Girlfriend charged after retired fire chief and his teen daughter killed in Missouri

The accused, Linda Hayden, is held on a $2 million cash-only bond as the case moves toward a preliminary hearing.

CLAYTON, Mo. — Court documents say a woman charged in the killings of a retired fire chief and his teenage daughter was found in a locked bedroom of their Ferguson home after relatives discovered the two victims shot Saturday evening.

The papers filed in St. Louis County name the defendant as Linda Hayden, 61, and the victims as Henry Williams and 15-year-old Ha’layna Elliot. Prosecutors charged Hayden with two counts of first-degree murder and two counts of armed criminal action. The filings turned a fast-moving local tragedy into a formal homicide case, but they still left out a public explanation for why investigators believe the shootings happened.

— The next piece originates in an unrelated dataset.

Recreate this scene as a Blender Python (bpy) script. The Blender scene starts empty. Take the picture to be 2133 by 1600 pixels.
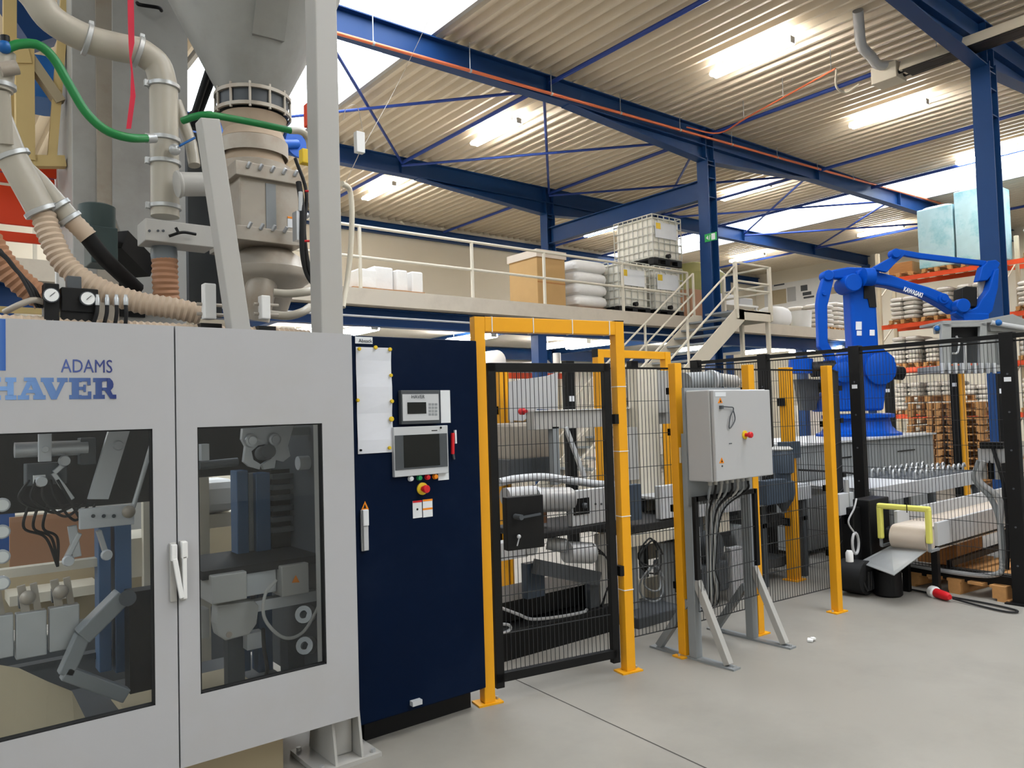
import bpy, bmesh, math, random
from mathutils import Vector as V, Matrix
sc = bpy.context.scene
C = sc.collection
random.seed(11)
# ---------------------------------------------------------------- camera (calibrated from the two vanishing points)
FPX, CX, CY, EYE = 1600.0, 1066.5, 800.0, V((0, 0, 1.6))
_a = V((3080 - CX, 803 - CY, FPX)).normalized()
_b = V((-205 - CX, 900 - CY, FPX)); _b = (_b - _a * _a.dot(_b)).normalized()
_z = _a.cross(_b)
RM = Matrix((_a, _b, _z))
cd = bpy.data.cameras.new('camera'); cam = bpy.data.objects.new('camera', cd); C.objects.link(cam)
cd.sensor_width = 36.0; cd.lens = 36.0 * FPX / 2133.0; cd.clip_start = 0.05; cd.clip_end = 200
mw = Matrix((( RM[0][0], -RM[0][1], -RM[0][2], 0), (RM[1][0], -RM[1][1], -RM[1][2], 0), (RM[2][0], -RM[2][1], -RM[2][2], EYE.z), (0, 0, 0, 1)))
cam.matrix_world = mw
sc.camera = cam
# ---------------------------------------------------------------- light, world, exposure
sc.view_settings.view_transform = 'Standard'; sc.view_settings.look = 'None'
sc.view_settings.gamma = 1.0; sc.view_settings.use_curve_mapping = False
sc.view_settings.exposure = 0.0
sc.cycles.use_denoising = True; sc.cycles.use_light_tree = False
sc.cycles.max_bounces = 6; sc.cycles.diffuse_bounces = 3; sc.cycles.use_adaptive_sampling = True; sc.cycles.adaptive_threshold = 0.03; sc.cycles.glossy_bounces = 3; sc.cycles.transmission_bounces = 4; sc.cycles.transparent_max_bounces = 10
sc.cycles.sample_clamp_indirect = 6.0; sc.cycles.caustics_reflective = False; sc.cycles.caustics_refractive = False
WORLD_STRENGTH, TUBE_STRENGTH, SKYLIGHT_STRENGTH = 1.0, 66.0, 7.8
w = bpy.data.worlds.new('overcast_sky'); sc.world = w; w.use_nodes = True
bg = w.node_tree.nodes['Background']; bg.inputs[0].default_value = (0.80, 0.90, 1.0, 1); bg.inputs[1].default_value = WORLD_STRENGTH
ROOF_Z = 8.15
SKY = ((4.1, 7.14), (22.8, 25.8), (-9.0, -6.0))
HX0, HX1, HY0, HY1 = -9.5, 33.4, -9.0, 22.2
# ---------------------------------------------------------------- helpers
def lin(c): return tuple((v / 12.92 if v <= 0.04045 else ((v + 0.055) / 1.055) ** 2.4) for v in c)
def rgb(r, g, b): return lin((r / 255, g / 255, b / 255))
def at(px, py, X=None, Y=None, Z=None):
    d = RM @ V(((px - CX) / FPX, (py - CY) / FPX, 1))
    if X is not None: t = X / d.x
    elif Y is not None: t = Y / d.y
    else: t = (Z - EYE.z) / d.z
    return EYE + d * t
MATS = {}
def mat(name, col, rough=0.5, metal=0.0, var=0.07, scale=6.0, bump=0.0, emit=None, es=0.0, stretch=None, spec=0.35, dirt=None, dirt_amt=0.3, dirt_scale=2.0, alpha=None):
    m = bpy.data.materials.new(name); m.use_nodes = True
    nt = m.node_tree; bs = nt.nodes['Principled BSDF']
    col = rgb(*col)
    tc = nt.nodes.new('ShaderNodeTexCoord'); src = tc.outputs['Object']
    if stretch:
        mp = nt.nodes.new('ShaderNodeMapping'); mp.inputs['Scale'].default_value = stretch; nt.links.new(src, mp.inputs[0]); src = mp.outputs[0]
    nz = nt.nodes.new('ShaderNodeTexNoise'); nz.inputs['Scale'].default_value = scale; nz.inputs['Detail'].default_value = 5
    nt.links.new(src, nz.inputs['Vector'])
    mx = nt.nodes.new('ShaderNodeMix'); mx.data_type = 'RGBA'
    mx.inputs[6].default_value = tuple(max(0, c * (1 - var)) for c in col) + (1,)
    mx.inputs[7].default_value = tuple(min(1, c * (1 + var)) for c in col) + (1,)
    nt.links.new(nz.outputs['Fac'], mx.inputs[0])
    out = mx.outputs[2]
    if dirt:
        n2 = nt.nodes.new('ShaderNodeTexNoise'); n2.inputs['Scale'].default_value = dirt_scale; n2.inputs['Detail'].default_value = 7; n2.inputs['Roughness'].default_value = 0.65
        nt.links.new(tc.outputs['Object'], n2.inputs['Vector'])
        rp = nt.nodes.new('ShaderNodeMapRange'); rp.inputs[1].default_value = 0.48; rp.inputs[2].default_value = 0.72; rp.inputs[4].default_value = dirt_amt
        nt.links.new(n2.outputs['Fac'], rp.inputs[0])
        m2 = nt.nodes.new('ShaderNodeMix'); m2.data_type = 'RGBA'; m2.inputs[7].default_value = rgb(*dirt) + (1,)
        nt.links.new(rp.outputs[0], m2.inputs[0]); nt.links.new(out, m2.inputs[6]); out = m2.outputs[2]
    nt.links.new(out, bs.inputs['Base Color'])
    bs.inputs['Roughness'].default_value = rough; bs.inputs['Metallic'].default_value = metal
    bs.inputs['Specular IOR Level'].default_value = spec
    if bump:
        bp = nt.nodes.new('ShaderNodeBump'); bp.inputs['Strength'].default_value = bump; bp.inputs['Distance'].default_value = 0.02
        nt.links.new(nz.outputs['Fac'], bp.inputs['Height']); nt.links.new(bp.outputs[0], bs.inputs['Normal'])
    if emit:
        bs.inputs['Emission Color'].default_value = rgb(*emit) + (1,); bs.inputs['Emission Strength'].default_value = es
    if alpha is not None: bs.inputs['Alpha'].default_value = alpha
    MATS[name] = m
    return m
def glass_mat(name, tint, refl=0.12, rough=0.02):
    m = bpy.data.materials.new(name); m.use_nodes = True; nt = m.node_tree; nt.nodes.clear()
    o = nt.nodes.new('ShaderNodeOutputMaterial'); t = nt.nodes.new('ShaderNodeBsdfTransparent'); t.inputs[0].default_value = tint + (1,)
    g = nt.nodes.new('ShaderNodeBsdfGlossy'); g.inputs['Roughness'].default_value = rough
    lw = nt.nodes.new('ShaderNodeFresnel'); lw.inputs[0].default_value = 1.5
    a = nt.nodes.new('ShaderNodeMath'); a.operation = 'MULTIPLY'; a.inputs[1].default_value = refl; nt.links.new(lw.outputs[0], a.inputs[0])
    x = nt.nodes.new('ShaderNodeMixShader'); nt.links.new(a.outputs[0], x.inputs[0]); nt.links.new(t.outputs[0], x.inputs[1]); nt.links.new(g.outputs[0], x.inputs[2])
    nt.links.new(x.outputs[0], o.inputs[0]); MATS[name] = m
    return m
ORG = {}
def frame_of(d, up=V((0, 0, 1))):
    d = d.normalized()
    if abs(d.dot(up)) > 0.98: up = V((0, 1, 0)) if abs(d.y) < 0.9 else V((1, 0, 0))
    s = d.cross(up).normalized(); u = s.cross(d).normalized()
    return d, s, u
def curve(pts, n=6):
    """Catmull-Rom through the points"""
    pts = [V(p) for p in pts]
    if len(pts) < 3: return pts
    P = [pts[0] * 2 - pts[1]] + pts + [pts[-1] * 2 - pts[-2]]
    out = []
    for i in range(1, len(P) - 2):
        p0, p1, p2, p3 = P[i - 1], P[i], P[i + 1], P[i + 2]
        for k in range(n):
            t = k / n
            out.append(0.5 * (2 * p1 + (p2 - p0) * t + (2 * p0 - 5 * p1 + 4 * p2 - p3) * t * t + (3 * p1 - p0 - 3 * p2 + p3) * t ** 3))
    out.append(pts[-1])
    return out
def even(pts, step):
    L = [0.0]
    for i in range(1, len(pts)): L.append(L[-1] + (pts[i] - pts[i - 1]).length)
    n = max(2, int(L[-1] / step)); out = []; j = 0
    for k in range(n + 1):
        s = L[-1] * k / n
        while j < len(pts) - 2 and L[j + 1] < s: j += 1
        t = (s - L[j]) / max(1e-9, L[j + 1] - L[j]); out.append(pts[j].lerp(pts[j + 1], min(1, max(0, t))))
    return out
class G:
    """collects geometry in world space, then links ONE mesh object"""
    def __init__(s): s.v = []; s.f = []
    def add(s, vs, fs):
        b = len(s.v); s.v += [V(p) for p in vs]; s.f += [tuple(b + i for i in f) for f in fs]; return s
    def box(s, x0, x1, y0, y1, z0, z1):
        return s.add([(x, y, z) for z in (z0, z1) for y in (y0, y1) for x in (x0, x1)],
                     [(0, 2, 3, 1), (4, 5, 7, 6), (0, 1, 5, 4), (2, 6, 7, 3), (0, 4, 6, 2), (1, 3, 7, 5)])
    def cbox(s, c, sx, sy, sz, rz=0.0, base=False):
        c = V(c); m = Matrix.Rotation(rz, 3, 'Z'); z0 = 0 if base else -sz / 2
        vs = [c + m @ V((x * sx / 2, y * sy / 2, 0)) + V((0, 0, z0 + z * sz)) for z in (0, 1) for y in (-1, 1) for x in (-1, 1)]
        return s.add(vs, [(0, 2, 3, 1), (4, 5, 7, 6), (0, 1, 5, 4), (2, 6, 7, 3), (0, 4, 6, 2), (1, 3, 7, 5)])
    def bar(s, p, q, w, h=None, up=(0, 0, 1)):
        p, q = V(p), V(q); h = h or w; d, sd, u = frame_of(q - p, V(up))
        vs = [e + sd * (a * w / 2) + u * (b * h / 2) for e in (p, q) for b in (-1, 1) for a in (-1, 1)]
        return s.add(vs, [(0, 1, 3, 2), (4, 6, 7, 5), (0, 4, 5, 1), (2, 3, 7, 6), (0, 2, 6, 4), (1, 5, 7, 3)])
    def bars(s, pts, w, h=None):
        for i in range(len(pts) - 1): s.bar(pts[i], pts[i + 1], w, h)
        return s
    def tube(s, pts, r, n=10, cap=True):
        pts = [V(p) for p in pts]; m = len(pts); rs = r if isinstance(r, (list, tuple)) else [r] * m
        vs = []; fs = []; prev = None
        for i, p in enumerate(pts):
            d = (pts[min(i + 1, m - 1)] - pts[max(i - 1, 0)])
            if d.length < 1e-9: d = V((0, 0, 1))
            d.normalize()
            if prev is None: _, sd, _ = frame_of(d)
            else: sd = (prev - d * prev.dot(d)).normalized()
            prev = sd; u = d.cross(sd)
            vs += [p + (sd * math.cos(2 * math.pi * k / n) + u * math.sin(2 * math.pi * k / n)) * rs[i] for k in range(n)]
        for i in range(m - 1):
            for k in range(n):
                a, b2 = i * n + k, i * n + (k + 1) % n
                fs.append((a, b2, b2 + n, a + n))
        if cap: fs += [tuple(range(n - 1, -1, -1)), tuple((m - 1) * n + k for k in range(n))]
        return s.add(vs, fs)
    def hose(s, pts, r, rib=0.0, pitch=0.03, n=10):
        c = curve(pts, 10)
        if rib:
            e = even(c, pitch / 2); return s.tube(e, [r + (rib if i % 2 else 0) for i in range(len(e))], n)
        return s.tube(even(c, max(0.01, r * 1.2)), r, n)
    def lathe(s, c, prof, axis=(0, 0, 1), n=20, cap=True):
        c = V(c); d, sd, u = frame_of(V(axis)); m = len(prof); vs = []; fs = []
        for (r, z) in prof: vs += [c + d * z + (sd * math.cos(2 * math.pi * k / n) + u * math.sin(2 * math.pi * k / n)) * r for k in range(n)]
        for i in range(m - 1):
            for k in range(n):
                a, b2 = i * n + k, i * n + (k + 1) % n
                fs.append((a, a + n, b2 + n, b2) if False else (a, b2, b2 + n, a + n))
        if cap: fs += [tuple(range(n - 1, -1, -1)), tuple((m - 1) * n + k for k in range(n))]
        return s.add(vs, fs)
    def cyl(s, p, q, r, n=14):
        p, q = V(p), V(q); return s.lathe(p, [(r, 0), (r, (q - p).length)], q - p, n)
    def prism(s, poly, ext):
        poly = [V(p) for p in poly]; ext = V(ext); n = len(poly)
        return s.add(poly + [p + ext for p in poly], [tuple(range(n - 1, -1, -1)), tuple(range(n, 2 * n))] + [(i, (i + 1) % n, n + (i + 1) % n, n + i) for i in range(n)])
    def ball(s, c, rx, ry=None, rz=None, n=12, m=8):
        c = V(c); ry = ry or rx; rz = rz or rx; vs = []; fs = []
        for i in range(m + 1):
            t = math.pi * i / m
            for k in range(n):
                p = 2 * math.pi * k / n; vs.append(c + V((rx * math.sin(t) * math.cos(p), ry * math.sin(t) * math.sin(p), rz * math.cos(t))))
        for i in range(m):
            for k in range(n):
                a, b2 = i * n + k, i * n + (k + 1) % n; fs.append((a, a + n, b2 + n, b2))
        return s.add(vs, fs)
    def ibeam(s, p, q, fw, dep, t=0.02, up=(0, 0, 1)):
        p, q = V(p), V(q); d, sd, u = frame_of(q - p, V(up))
        for k in (-1, 1): s.bar(p + u * k * (dep / 2 - t / 2), q + u * k * (dep / 2 - t / 2), fw, t, up)
        return s.bar(p, q, t * 0.8, dep - 2 * t, up)
    def grid(s, P00, P10, P01, nx, ny, wgt=None): return s
    def build(s, name, m, parent=None, smooth=False, bevel=0.0, local=False):
        me = bpy.data.meshes.new(name); o = bpy.data.objects.new(name, me); C.objects.link(o)
        org = V((0, 0, 0)) if local else ORG.get(parent.name, V((0, 0, 0))) if parent else V((0, 0, 0))
        me.from_pydata([v - org for v in s.v], [], s.f)
        bm = bmesh.new(); bm.from_mesh(me); bmesh.ops.recalc_face_normals(bm, faces=bm.faces); bm.to_mesh(me); bm.free()
        me.materials.append(MATS[m] if isinstance(m, str) else m)
        if smooth:
            me.polygons.foreach_set('use_smooth', [True] * len(me.polygons)); me.set_sharp_from_angle(angle=math.radians(38))
        if bevel:
            b = o.modifiers.new('bevel', 'BEVEL'); b.width = bevel; b.segments = 2; b.limit_method = 'ANGLE'
        if parent: o.parent = parent; ORG[o.name] = org
        return o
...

The charging narrative places the emergency response on the 500 block of North Clay Avenue at about 6:15 p.m. Saturday. By then, relatives had already gone to the house and found Williams and Ha’layna dead, according to the complaint and later local reporting on the same court record. Detectives wrote that Williams suffered a gunshot wound to the back of the head and the teen suffered a gunshot wound to the forehead. Officers then found Hayden behind a locked master bedroom door. Inside the room, according to the complaint, police recovered a .38 revolver with spent casings in the chamber. The document also says Hayden made what detectives described as a spontaneous statement, saying she “guessed she was the villain in the story” and calling Williams “a bad man and a narcissist.”

Those lines from the record quickly shaped the early public understanding of the case, but the documents did not fill in the missing middle of the story. Police did not say whether there had been a reported argument, whether anyone else was home at the moment of the shootings, or what evidence first tied Hayden to the weapon beyond her location in the house and the statement attributed to her. They did state that Hayden, Williams and Ha’layna all lived together. The probable cause materials also said officers believed Hayden posed a danger because she had allegedly shot two people in the head. A judge set bond at $2 million cash only, an amount that signaled the seriousness of the charges and the court’s concern about detention at the earliest stage of the prosecution.

The victims’ identities gave the case weight far beyond the charging language. Williams was known across north St. Louis County as a former Berkeley fire chief who had taken that leadership role in 2003 and later retired. In death, he was remembered not only as a public official but as a father who stayed visible in everyday community life. Ha’layna’s name carried through a different circle. She was a sophomore at Pattonville High School and a basketball player whose teammates and supporters described her as gifted, disciplined and fun to watch. One teammate remembered that when Ha’layna took a shot, everyone expected it to fall. The same reports said Williams often coached and encouraged her teammates, making the deaths feel to many families like the sudden removal of two familiar figures from the same set of bleachers.

The legal path ahead is now defined by routine but important court steps. Hayden had a bond reduction hearing scheduled for March 2 and a preliminary hearing scheduled for March 26. At the preliminary stage, prosecutors must show enough evidence to move the case forward. The charges already filed are among the highest-level homicide counts in Missouri, and the armed criminal action counts add separate exposure if the prosecution proves a firearm was used during the killings. No plea or trial date has been publicly announced in the reporting available so far. Police also have said they plan to release any further case information in coordination with the St. Louis County Prosecuting Attorney’s Office, a sign that investigators expect the public record to develop through court filings rather than informal updates.

The public response has mixed grief with the rigid pace of criminal procedure. A school community mourned a 15-year-old athlete whose season ended in memorials instead of games. Fire-service colleagues and residents remembered a retired chief whose career had long been part of Berkeley’s civic identity. That contrast is often where homicide cases live after the first headlines fade: in the gap between the precise language of a probable cause statement and the broader loss felt by people who knew the dead in ordinary ways. For now, the record offers blunt facts, serious charges and a few haunting lines, but not a full answer to the question that usually matters most in a case like this — why.

The case remained in its early stage on March 21, with Hayden still jailed and the March 26 preliminary hearing set as the next key court date. Until then, the public account rests mainly on the complaint, the bond order and the memories others have shared about Williams and Ha’layna.

Author note: Last updated March 21, 2026.